Would you extract the whole listing below and retype it exactly?
--- Start RECORD EXCERPTS ---
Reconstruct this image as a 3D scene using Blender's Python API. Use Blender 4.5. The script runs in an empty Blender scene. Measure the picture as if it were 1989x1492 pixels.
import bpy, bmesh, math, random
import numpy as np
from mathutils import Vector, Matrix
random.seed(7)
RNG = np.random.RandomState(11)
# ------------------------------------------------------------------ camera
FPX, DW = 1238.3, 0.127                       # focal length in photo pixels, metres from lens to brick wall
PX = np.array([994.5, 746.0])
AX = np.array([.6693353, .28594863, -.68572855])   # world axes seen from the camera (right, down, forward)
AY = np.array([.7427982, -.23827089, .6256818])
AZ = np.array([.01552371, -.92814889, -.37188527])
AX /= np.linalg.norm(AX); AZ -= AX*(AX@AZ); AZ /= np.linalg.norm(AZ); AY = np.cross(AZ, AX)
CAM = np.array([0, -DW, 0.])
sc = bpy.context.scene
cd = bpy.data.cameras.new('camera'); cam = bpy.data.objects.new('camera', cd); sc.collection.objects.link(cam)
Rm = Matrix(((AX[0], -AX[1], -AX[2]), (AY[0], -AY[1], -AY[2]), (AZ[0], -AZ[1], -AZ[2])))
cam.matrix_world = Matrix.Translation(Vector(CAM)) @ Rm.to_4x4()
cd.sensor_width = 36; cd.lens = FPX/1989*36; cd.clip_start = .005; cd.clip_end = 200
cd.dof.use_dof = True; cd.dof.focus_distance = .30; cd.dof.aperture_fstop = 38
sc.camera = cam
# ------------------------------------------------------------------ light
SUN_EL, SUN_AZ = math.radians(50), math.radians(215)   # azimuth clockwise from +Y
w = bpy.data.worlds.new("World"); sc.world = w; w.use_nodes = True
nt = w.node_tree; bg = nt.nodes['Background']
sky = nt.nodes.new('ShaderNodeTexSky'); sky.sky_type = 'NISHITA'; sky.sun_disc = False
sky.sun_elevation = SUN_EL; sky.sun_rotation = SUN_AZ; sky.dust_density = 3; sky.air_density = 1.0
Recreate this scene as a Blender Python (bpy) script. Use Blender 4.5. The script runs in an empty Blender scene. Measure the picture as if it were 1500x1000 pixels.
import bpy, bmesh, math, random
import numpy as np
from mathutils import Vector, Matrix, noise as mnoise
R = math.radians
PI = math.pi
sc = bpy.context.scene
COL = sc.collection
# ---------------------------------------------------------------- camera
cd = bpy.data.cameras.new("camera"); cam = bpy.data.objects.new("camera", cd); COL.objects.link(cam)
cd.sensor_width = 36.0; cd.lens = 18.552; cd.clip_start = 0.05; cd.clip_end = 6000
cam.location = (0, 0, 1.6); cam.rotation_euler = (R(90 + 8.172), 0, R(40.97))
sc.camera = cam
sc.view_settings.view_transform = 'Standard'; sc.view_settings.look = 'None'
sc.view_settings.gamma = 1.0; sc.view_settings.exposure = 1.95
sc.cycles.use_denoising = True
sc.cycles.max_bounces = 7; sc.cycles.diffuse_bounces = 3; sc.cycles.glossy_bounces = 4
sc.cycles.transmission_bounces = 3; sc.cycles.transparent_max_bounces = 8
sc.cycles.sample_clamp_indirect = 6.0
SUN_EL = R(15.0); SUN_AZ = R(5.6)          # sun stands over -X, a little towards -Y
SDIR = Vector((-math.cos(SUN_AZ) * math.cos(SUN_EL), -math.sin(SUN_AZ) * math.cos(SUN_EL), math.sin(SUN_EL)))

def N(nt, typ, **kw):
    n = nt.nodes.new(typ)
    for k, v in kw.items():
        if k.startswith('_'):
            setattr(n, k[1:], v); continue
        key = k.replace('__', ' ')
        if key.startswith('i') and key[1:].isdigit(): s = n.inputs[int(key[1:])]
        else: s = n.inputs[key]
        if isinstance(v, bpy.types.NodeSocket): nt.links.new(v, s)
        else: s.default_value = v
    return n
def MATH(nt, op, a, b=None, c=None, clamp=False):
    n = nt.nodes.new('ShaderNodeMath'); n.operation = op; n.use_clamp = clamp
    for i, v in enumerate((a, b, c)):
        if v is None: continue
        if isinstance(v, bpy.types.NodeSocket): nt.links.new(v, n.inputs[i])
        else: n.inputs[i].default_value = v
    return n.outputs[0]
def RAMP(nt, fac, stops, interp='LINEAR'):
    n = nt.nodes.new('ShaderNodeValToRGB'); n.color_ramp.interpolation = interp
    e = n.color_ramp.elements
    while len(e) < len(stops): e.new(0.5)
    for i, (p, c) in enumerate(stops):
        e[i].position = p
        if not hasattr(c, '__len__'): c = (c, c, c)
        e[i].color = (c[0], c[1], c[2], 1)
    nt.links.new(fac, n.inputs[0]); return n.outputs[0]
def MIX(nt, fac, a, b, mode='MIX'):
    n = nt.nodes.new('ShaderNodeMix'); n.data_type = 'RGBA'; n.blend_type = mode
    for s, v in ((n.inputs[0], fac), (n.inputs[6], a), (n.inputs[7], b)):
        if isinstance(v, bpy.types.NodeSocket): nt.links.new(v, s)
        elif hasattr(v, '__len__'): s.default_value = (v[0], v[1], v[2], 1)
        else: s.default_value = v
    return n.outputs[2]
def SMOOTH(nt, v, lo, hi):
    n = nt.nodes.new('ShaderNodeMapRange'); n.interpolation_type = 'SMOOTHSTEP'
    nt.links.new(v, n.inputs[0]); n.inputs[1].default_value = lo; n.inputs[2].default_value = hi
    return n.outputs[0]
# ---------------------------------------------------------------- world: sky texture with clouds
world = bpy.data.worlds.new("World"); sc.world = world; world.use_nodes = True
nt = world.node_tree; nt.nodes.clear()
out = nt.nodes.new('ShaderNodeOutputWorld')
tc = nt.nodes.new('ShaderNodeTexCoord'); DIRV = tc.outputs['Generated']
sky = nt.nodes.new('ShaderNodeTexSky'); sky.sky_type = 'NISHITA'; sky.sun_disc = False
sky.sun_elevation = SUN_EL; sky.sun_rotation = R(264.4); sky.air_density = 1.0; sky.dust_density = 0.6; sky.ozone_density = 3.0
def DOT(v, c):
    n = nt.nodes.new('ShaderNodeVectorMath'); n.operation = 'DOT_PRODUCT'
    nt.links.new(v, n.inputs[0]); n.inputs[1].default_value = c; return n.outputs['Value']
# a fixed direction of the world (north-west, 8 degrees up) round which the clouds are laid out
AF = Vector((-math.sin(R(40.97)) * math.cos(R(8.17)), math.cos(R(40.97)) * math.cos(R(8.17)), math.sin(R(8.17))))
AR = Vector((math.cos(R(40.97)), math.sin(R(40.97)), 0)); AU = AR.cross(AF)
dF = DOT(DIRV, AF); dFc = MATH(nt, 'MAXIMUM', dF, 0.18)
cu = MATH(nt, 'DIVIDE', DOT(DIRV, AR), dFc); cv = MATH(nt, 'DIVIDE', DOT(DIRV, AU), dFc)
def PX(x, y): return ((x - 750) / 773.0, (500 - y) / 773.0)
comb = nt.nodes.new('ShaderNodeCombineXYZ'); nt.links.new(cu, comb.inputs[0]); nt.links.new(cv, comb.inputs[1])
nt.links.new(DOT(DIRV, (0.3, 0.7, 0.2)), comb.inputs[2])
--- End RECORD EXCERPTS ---
**COMPLETED TASK:**
Reconstruct this image as a 3D scene using Blender's Python API. Use Blender 4.5. The script runs in an empty Blender scene. Measure the picture as if it were 1989x1492 pixels.
import bpy, bmesh, math, random
import numpy as np
from mathutils import Vector, Matrix
random.seed(7)
RNG = np.random.RandomState(11)
# ------------------------------------------------------------------ camera
FPX, DW = 1238.3, 0.127                       # focal length in photo pixels, metres from lens to brick wall
PX = np.array([994.5, 746.0])
AX = np.array([.6693353, .28594863, -.68572855])   # world axes seen from the camera (right, down, forward)
AY = np.array([.7427982, -.23827089, .6256818])
AZ = np.array([.01552371, -.92814889, -.37188527])
AX /= np.linalg.norm(AX); AZ -= AX*(AX@AZ); AZ /= np.linalg.norm(AZ); AY = np.cross(AZ, AX)
CAM = np.array([0, -DW, 0.])
sc = bpy.context.scene
cd = bpy.data.cameras.new('camera'); cam = bpy.data.objects.new('camera', cd); sc.collection.objects.link(cam)
Rm = Matrix(((AX[0], -AX[1], -AX[2]), (AY[0], -AY[1], -AY[2]), (AZ[0], -AZ[1], -AZ[2])))
cam.matrix_world = Matrix.Translation(Vector(CAM)) @ Rm.to_4x4()
cd.sensor_width = 36; cd.lens = FPX/1989*36; cd.clip_start = .005; cd.clip_end = 200
cd.dof.use_dof = True; cd.dof.focus_distance = .30; cd.dof.aperture_fstop = 38
sc.camera = cam
# ------------------------------------------------------------------ light
SUN_EL, SUN_AZ = math.radians(50), math.radians(215)   # azimuth clockwise from +Y
w = bpy.data.worlds.new("World"); sc.world = w; w.use_nodes = True
nt = w.node_tree; bg = nt.nodes['Background']
sky = nt.nodes.new('ShaderNodeTexSky'); sky.sky_type = 'NISHITA'; sky.sun_disc = False
sky.sun_elevation = SUN_EL; sky.sun_rotation = SUN_AZ; sky.dust_density = 3; sky.air_density = 1.0
Recreate this scene as a Blender Python (bpy) script. Use Blender 4.5. The script runs in an empty Blender scene. Measure the picture as if it were 1500x1000 pixels.
import bpy, bmesh, math, random
import numpy as np
from mathutils import Vector, Matrix, noise as mnoise
R = math.radians
PI = math.pi
sc = bpy.context.scene
COL = sc.collection
# ---------------------------------------------------------------- camera
cd = bpy.data.cameras.new("camera"); cam = bpy.data.objects.new("camera", cd); COL.objects.link(cam)
cd.sensor_width = 36.0; cd.lens = 18.552; cd.clip_start = 0.05; cd.clip_end = 6000
cam.location = (0, 0, 1.6); cam.rotation_euler = (R(90 + 8.172), 0, R(40.97))
sc.camera = cam
sc.view_settings.view_transform = 'Standard'; sc.view_settings.look = 'None'
sc.view_settings.gamma = 1.0; sc.view_settings.exposure = 1.95
sc.cycles.use_denoising = True
sc.cycles.max_bounces = 7; sc.cycles.diffuse_bounces = 3; sc.cycles.glossy_bounces = 4
sc.cycles.transmission_bounces = 3; sc.cycles.transparent_max_bounces = 8
sc.cycles.sample_clamp_indirect = 6.0
SUN_EL = R(15.0); SUN_AZ = R(5.6)          # sun stands over -X, a little towards -Y
SDIR = Vector((-math.cos(SUN_AZ) * math.cos(SUN_EL), -math.sin(SUN_AZ) * math.cos(SUN_EL), math.sin(SUN_EL)))

def N(nt, typ, **kw):
    n = nt.nodes.new(typ)
    for k, v in kw.items():
        if k.startswith('_'):
            setattr(n, k[1:], v); continue
        key = k.replace('__', ' ')
        if key.startswith('i') and key[1:].isdigit(): s = n.inputs[int(key[1:])]
        else: s = n.inputs[key]
        if isinstance(v, bpy.types.NodeSocket): nt.links.new(v, s)
        else: s.default_value = v
    return n
def MATH(nt, op, a, b=None, c=None, clamp=False):
    n = nt.nodes.new('ShaderNodeMath'); n.operation = op; n.use_clamp = clamp
    for i, v in enumerate((a, b, c)):
        if v is None: continue
        if isinstance(v, bpy.types.NodeSocket): nt.links.new(v, n.inputs[i])
        else: n.inputs[i].default_value = v
    return n.outputs[0]
def RAMP(nt, fac, stops, interp='LINEAR'):
    n = nt.nodes.new('ShaderNodeValToRGB'); n.color_ramp.interpolation = interp
    e = n.color_ramp.elements
    while len(e) < len(stops): e.new(0.5)
    for i, (p, c) in enumerate(stops):
        e[i].position = p
        if not hasattr(c, '__len__'): c = (c, c, c)
        e[i].color = (c[0], c[1], c[2], 1)
    nt.links.new(fac, n.inputs[0]); return n.outputs[0]
def MIX(nt, fac, a, b, mode='MIX'):
    n = nt.nodes.new('ShaderNodeMix'); n.data_type = 'RGBA'; n.blend_type = mode
    for s, v in ((n.inputs[0], fac), (n.inputs[6], a), (n.inputs[7], b)):
        if isinstance(v, bpy.types.NodeSocket): nt.links.new(v, s)
        elif hasattr(v, '__len__'): s.default_value = (v[0], v[1], v[2], 1)
        else: s.default_value = v
    return n.outputs[2]
def SMOOTH(nt, v, lo, hi):
    n = nt.nodes.new('ShaderNodeMapRange'); n.interpolation_type = 'SMOOTHSTEP'
    nt.links.new(v, n.inputs[0]); n.inputs[1].default_value = lo; n.inputs[2].default_value = hi
    return n.outputs[0]
# ---------------------------------------------------------------- world: sky texture with clouds
world = bpy.data.worlds.new("World"); sc.world = world; world.use_nodes = True
nt = world.node_tree; nt.nodes.clear()
out = nt.nodes.new('ShaderNodeOutputWorld')
tc = nt.nodes.new('ShaderNodeTexCoord'); DIRV = tc.outputs['Generated']
sky = nt.nodes.new('ShaderNodeTexSky'); sky.sky_type = 'NISHITA'; sky.sun_disc = False
sky.sun_elevation = SUN_EL; sky.sun_rotation = R(264.4); sky.air_density = 1.0; sky.dust_density = 0.6; sky.ozone_density = 3.0
def DOT(v, c):
    n = nt.nodes.new('ShaderNodeVectorMath'); n.operation = 'DOT_PRODUCT'
    nt.links.new(v, n.inputs[0]); n.inputs[1].default_value = c; return n.outputs['Value']
# a fixed direction of the world (north-west, 8 degrees up) round which the clouds are laid out
AF = Vector((-math.sin(R(40.97)) * math.cos(R(8.17)), math.cos(R(40.97)) * math.cos(R(8.17)), math.sin(R(8.17))))
AR = Vector((math.cos(R(40.97)), math.sin(R(40.97)), 0)); AU = AR.cross(AF)
dF = DOT(DIRV, AF); dFc = MATH(nt, 'MAXIMUM', dF, 0.18)
cu = MATH(nt, 'DIVIDE', DOT(DIRV, AR), dFc); cv = MATH(nt, 'DIVIDE', DOT(DIRV, AU), dFc)
def PX(x, y): return ((x - 750) / 773.0, (500 - y) / 773.0)
comb = nt.nodes.new('ShaderNodeCombineXYZ'); nt.links.new(cu, comb.inputs[0]); nt.links.new(cv, comb.inputs[1])
nt.links.new(DOT(DIRV, (0.3, 0.7, 0.2)), comb.inputs[2])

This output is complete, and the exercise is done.